Leandro Grass | 05/03/2018 | 12:34:27
Fonte: Leandro Grass

Não se faz democracia apenas com políticos eleitos. A maravilhosa invenção grega, atualizada pelos modernos e em crise na contemporaneidade, só é possível com o envolvimento direto e ativo dos cidadãos. Um modelo que não conte com essa variável deve receber qualquer outro nome, menos democracia. A sociedade civil organizada é a base de qualquer sistema democrático. Seja no executivo, no legislativo ou no judiciário, a abertura do Estado ao diálogo, interferência, fiscalização e controle da população determina se os direitos serão plenamente efetivados. Sem participação, diminui-se a liberdade, aumentam as brechas da corrupção e as políticas públicas caem na vala do voluntarismo ilegítimo.

Participar é um direito e, no Brasil, ele vem se efetivando progressivamente desde 1988.  Apesar disso, ainda há desafios a serem enfrentados. Mudanças legislativas trouxeram mais transparência aos gastos públicos, mas os dados ainda são inacessíveis e de difícil compreensão para uma boa parte das pessoas. Políticas públicas continuam surgindo nos gabinetes dos ministérios e secretarias sem qualquer escuta dos cidadãos, entidades ou grupos interessados. Portais do legislativo fornecem informações sobre a atuação dos parlamentares, mas a maioria dos gabinetes ainda funciona como um negócio particular. O judiciário segue uma caixa preta envolta em túnicas que reproduzem um juridiquês quase canônico e de baixíssimo controle social. Tudo isso nos permite questionar e refletir sobre o caráter democrático do Estado brasileiro.

Apesar disso, experiências nas diferentes áreas e níveis governamentais demonstram que avançamos no estreitamento da relação entre representantes e representados. Ampliamos as conferências e conselhos gestores,  fazendo com que muitas políticas de sucesso nascessem do debate promovido por grupos, entidades e redes da sociedade civil organizada. Anualmente realizamos centenas de seminários e audiências públicas para que especialistas e cidadãos interessados se posicionem sobre projetos de lei em tramitação. Em algumas câmaras, uma parte da pauta de votação já é definida por indicação dos cidadãos. Outras realizam sessões itinerantes nas cidades para ouvir de perto as comunidades. Sem contar os diversos projetos de lei de iniciativa popular já aprovados tanto em nível municipal, quanto estadual e federal, como a Lei da ficha Limpa.

Nesse processo de abertura do Estado, as novas tecnologias se tornaram grande aliadas do povo.
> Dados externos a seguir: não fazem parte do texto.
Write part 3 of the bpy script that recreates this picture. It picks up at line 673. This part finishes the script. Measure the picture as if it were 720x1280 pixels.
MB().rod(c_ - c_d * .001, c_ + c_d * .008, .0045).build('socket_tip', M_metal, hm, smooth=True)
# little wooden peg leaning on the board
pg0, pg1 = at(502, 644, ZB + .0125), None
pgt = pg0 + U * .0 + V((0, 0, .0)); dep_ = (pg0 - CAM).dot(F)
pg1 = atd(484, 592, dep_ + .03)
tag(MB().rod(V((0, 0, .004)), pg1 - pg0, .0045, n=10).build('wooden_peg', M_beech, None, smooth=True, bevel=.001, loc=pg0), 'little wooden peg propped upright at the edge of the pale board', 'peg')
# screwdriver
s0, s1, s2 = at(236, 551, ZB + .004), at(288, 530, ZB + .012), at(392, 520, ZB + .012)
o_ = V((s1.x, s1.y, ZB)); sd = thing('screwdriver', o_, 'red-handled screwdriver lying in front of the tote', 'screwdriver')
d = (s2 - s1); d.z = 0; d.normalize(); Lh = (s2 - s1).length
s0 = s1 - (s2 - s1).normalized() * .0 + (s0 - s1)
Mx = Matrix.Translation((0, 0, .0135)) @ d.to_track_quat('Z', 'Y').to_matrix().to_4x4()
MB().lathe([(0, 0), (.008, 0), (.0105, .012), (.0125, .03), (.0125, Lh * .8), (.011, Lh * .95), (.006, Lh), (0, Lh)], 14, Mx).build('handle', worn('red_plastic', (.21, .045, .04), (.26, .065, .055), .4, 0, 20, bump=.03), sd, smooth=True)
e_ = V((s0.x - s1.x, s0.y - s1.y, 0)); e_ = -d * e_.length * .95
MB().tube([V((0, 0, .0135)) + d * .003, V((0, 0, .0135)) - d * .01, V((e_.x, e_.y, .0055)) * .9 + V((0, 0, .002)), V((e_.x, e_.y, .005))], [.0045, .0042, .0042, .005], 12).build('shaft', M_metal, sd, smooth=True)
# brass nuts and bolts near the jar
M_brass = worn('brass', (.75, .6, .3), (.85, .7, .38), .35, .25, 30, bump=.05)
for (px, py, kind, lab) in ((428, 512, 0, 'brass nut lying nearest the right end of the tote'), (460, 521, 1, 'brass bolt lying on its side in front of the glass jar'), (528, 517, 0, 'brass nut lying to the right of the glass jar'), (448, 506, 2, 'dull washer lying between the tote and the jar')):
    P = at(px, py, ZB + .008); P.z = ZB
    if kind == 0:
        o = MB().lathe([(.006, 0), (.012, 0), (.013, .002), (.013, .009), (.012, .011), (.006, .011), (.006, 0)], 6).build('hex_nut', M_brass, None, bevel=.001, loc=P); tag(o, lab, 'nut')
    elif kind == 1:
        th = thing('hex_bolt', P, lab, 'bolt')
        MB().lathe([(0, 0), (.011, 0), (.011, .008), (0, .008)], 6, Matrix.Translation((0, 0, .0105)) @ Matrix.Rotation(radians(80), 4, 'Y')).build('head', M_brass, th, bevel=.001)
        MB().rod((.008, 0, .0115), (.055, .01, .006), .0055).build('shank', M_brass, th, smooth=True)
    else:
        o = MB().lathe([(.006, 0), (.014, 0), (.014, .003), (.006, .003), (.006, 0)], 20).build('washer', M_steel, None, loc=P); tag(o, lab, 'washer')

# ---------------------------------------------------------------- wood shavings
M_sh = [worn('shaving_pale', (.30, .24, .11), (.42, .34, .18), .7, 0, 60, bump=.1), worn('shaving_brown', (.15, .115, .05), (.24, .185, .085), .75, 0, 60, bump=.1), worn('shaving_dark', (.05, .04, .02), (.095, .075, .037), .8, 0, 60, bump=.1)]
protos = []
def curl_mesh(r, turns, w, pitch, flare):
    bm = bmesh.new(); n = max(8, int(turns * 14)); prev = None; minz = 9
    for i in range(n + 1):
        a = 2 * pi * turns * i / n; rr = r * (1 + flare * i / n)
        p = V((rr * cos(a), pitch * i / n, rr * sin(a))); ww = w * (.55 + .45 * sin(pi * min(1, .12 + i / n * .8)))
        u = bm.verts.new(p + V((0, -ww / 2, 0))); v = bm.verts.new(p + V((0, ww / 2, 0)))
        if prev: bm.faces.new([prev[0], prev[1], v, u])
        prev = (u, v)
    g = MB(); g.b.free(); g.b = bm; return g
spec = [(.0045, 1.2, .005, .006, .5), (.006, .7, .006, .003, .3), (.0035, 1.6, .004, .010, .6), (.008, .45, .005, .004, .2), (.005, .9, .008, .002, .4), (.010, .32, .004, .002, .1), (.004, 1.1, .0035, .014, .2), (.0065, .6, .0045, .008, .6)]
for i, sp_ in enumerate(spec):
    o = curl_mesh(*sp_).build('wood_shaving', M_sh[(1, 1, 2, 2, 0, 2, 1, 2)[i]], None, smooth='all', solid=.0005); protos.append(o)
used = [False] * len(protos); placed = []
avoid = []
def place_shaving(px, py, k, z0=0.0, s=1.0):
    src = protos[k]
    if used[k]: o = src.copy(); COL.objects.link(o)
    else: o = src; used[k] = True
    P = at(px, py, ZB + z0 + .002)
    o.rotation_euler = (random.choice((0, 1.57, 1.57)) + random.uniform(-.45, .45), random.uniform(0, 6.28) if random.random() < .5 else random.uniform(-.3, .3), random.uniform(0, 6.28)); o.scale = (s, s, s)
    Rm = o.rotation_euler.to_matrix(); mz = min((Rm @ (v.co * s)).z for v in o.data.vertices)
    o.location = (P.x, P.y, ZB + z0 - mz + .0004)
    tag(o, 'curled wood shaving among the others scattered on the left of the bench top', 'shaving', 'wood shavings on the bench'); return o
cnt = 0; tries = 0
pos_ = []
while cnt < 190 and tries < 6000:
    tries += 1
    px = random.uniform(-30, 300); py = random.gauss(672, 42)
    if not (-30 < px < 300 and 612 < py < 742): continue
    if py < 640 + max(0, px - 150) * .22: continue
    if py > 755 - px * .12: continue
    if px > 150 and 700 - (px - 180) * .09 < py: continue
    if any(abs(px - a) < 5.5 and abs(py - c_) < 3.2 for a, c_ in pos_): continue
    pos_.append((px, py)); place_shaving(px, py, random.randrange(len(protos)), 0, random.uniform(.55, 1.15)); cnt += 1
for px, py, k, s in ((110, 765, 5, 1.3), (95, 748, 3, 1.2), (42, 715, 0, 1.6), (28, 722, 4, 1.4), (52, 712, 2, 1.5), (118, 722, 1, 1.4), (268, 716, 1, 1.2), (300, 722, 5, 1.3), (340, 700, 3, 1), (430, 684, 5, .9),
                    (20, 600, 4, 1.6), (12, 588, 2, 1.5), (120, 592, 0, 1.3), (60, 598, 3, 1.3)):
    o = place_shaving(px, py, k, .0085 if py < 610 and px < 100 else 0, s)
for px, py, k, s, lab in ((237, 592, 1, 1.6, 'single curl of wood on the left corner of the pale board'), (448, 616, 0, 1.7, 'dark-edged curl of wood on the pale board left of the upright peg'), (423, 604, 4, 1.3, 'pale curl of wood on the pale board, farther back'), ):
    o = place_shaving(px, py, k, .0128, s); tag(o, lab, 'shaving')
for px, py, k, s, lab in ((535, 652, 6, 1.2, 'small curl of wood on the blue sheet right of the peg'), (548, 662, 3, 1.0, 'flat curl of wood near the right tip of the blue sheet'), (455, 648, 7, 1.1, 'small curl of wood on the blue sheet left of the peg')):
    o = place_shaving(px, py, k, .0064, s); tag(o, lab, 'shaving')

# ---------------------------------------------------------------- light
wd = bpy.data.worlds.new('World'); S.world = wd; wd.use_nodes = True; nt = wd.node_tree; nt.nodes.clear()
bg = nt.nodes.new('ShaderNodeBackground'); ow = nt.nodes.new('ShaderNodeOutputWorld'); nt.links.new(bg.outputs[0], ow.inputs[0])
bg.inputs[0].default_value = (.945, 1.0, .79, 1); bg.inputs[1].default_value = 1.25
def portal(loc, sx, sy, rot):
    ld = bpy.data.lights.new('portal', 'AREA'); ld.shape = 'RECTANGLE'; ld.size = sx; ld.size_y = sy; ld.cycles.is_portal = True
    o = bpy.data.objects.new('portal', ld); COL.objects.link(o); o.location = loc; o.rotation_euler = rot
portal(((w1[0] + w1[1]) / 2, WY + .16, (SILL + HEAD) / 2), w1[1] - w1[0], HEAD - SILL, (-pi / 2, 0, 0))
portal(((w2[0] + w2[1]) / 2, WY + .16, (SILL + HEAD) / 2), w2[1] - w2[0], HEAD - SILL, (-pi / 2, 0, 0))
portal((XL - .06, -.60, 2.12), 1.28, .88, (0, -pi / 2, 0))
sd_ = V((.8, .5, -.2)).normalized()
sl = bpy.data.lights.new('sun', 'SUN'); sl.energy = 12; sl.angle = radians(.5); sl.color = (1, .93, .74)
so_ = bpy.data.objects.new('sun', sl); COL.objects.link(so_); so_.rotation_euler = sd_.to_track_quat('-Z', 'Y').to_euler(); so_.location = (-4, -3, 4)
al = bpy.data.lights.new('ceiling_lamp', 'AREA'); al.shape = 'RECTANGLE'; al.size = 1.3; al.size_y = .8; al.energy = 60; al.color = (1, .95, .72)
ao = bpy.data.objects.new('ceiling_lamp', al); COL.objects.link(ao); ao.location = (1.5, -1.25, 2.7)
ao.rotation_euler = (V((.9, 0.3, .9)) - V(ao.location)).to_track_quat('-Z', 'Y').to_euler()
No país inteiro, os portais virtuais vêm consultando os cidadãos sobre temas relevantes, além de permitir que alguns projetos recebam contribuições diretas da população, a exemplo do Marco Civil da Internet aprovado em 2013. Diversos governos já adotam aplicativos e plataformas para uma escuta direta da população em diversas situações. Alguns parlamentares vêm exercendo mandatos abertos, consultando os eleitores sobre projetos de lei, posicionando-se conforme sua orientação e permitindo que as emendas sejam definidas por orçamento participativo. Iniciativas de membros da sociedade civil estão dando maior transparência aos gastos públicos e colocando em xeque o seu mau uso, a exemplo da Operação Serenata de Amor. Outras vêm facilitando as iniciativas populares, como o aplicativo Mudamos. Ou seja, na era digital, participar tornou-se mais possível.

Mas será não que podemos ir além? E se os representantes publicassem sua agenda do dia e transmitissem ao vivo suas ações, encontros e reuniões? Isso lhes daria maior confiança e legitimidade da população. E se definissem um dia da semana para tomarem café ou almoçarem com eleitores interessados em tirar dúvidas? Melhor ainda se fossem sorteados. Eis uma ótima oportunidade de escuta. E que tal um aplicativo que permitisse aos próprios cidadãos fotografarem situações ou problemas da cidade, fazendo com que as imagens chegassem diretamente no celular dos responsáveis com um prazo para serem atendidas? E se a maioria dos moradores de uma cidade determinasse algo e a prefeitura fosse obrigada a realizar? Claro, respeitando a previsão orçamentária. Essas e outras são situações que já acontecem dentro e fora do Brasil. Quem sabe a exceção não vira regra? Não custa nada sonhar com democracia.